Reputation: 65
So basically I created this calender and when it outputs you can briefly see that it's right but it just closes down, can someone help me to keep it open to display the output? I know I should know what this is but this took me a long time to do and my mind just isn't in the right place. thanks
#include "stdafx.h"
#include <conio.h>
#include <iostream>
#include <iomanip>
#include "float.h"
#include <stack>
using namespace std;
using std::stack;
int calendar[6][7];
void cal(int y, int z) // y is number of days and z is the number corresponding
{ // to the first day
int n = 1;
for (int j = z - 1; j<7; j++)
{
calendar[0][j] = n;
n++;
}
for (int i = 1; i<6 && n <= y; i++)
{
for (int k = 0; k<7 && n <= y; k++)
{
calendar[i][k] = n;
n++;
}
}
}
int main()
{
int d;
int day;
cout << "Enter number of days : ";
cin >> d;
cout << "Enter first day of the month(1 for monday 7 for sunday..) : ";
cin >> day; cout << "\n";
cal(d, day);
cout << "M T W T F S S" << endl;
cout << "\n";
for (int i = 0; i<6; i++)
{
for (int j = 0; j<7; j++)
{
cout << calendar[i][j] << "\t";
}
cout << "" << endl;
}
}
Upvotes: 0
Views: 184
Reputation: 4012
Since noone mentioned it - you can also do system("pause")

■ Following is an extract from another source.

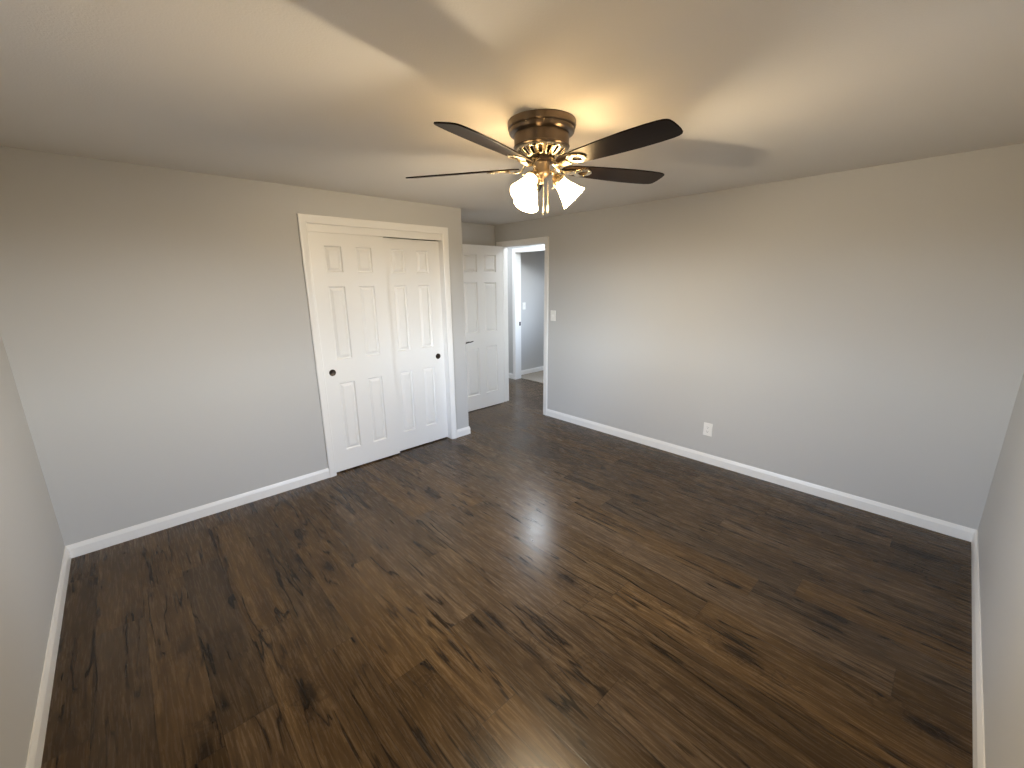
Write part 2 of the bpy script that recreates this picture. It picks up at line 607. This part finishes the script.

on the Windows system family. It does what you need in the most 'elegant' way.
Upvotes: 0
Reputation: 2241
I usually just use getchar()
to wait for user input, which is shorter than std::cin.get()
.
Upvotes: 0
Reputation: 153820
The easiest way is probably to ask for some input right before the end of main:
std::cin.ignore(std::numeric_limits<std::streamsize>::max());
std::cin.ignore();
This will wait for the enter key to be hit: since there was just some numeric input done, there is still, at least, a newline in the input buffer. The first line gets rid of any already entered line. The second line then waits for the enter key.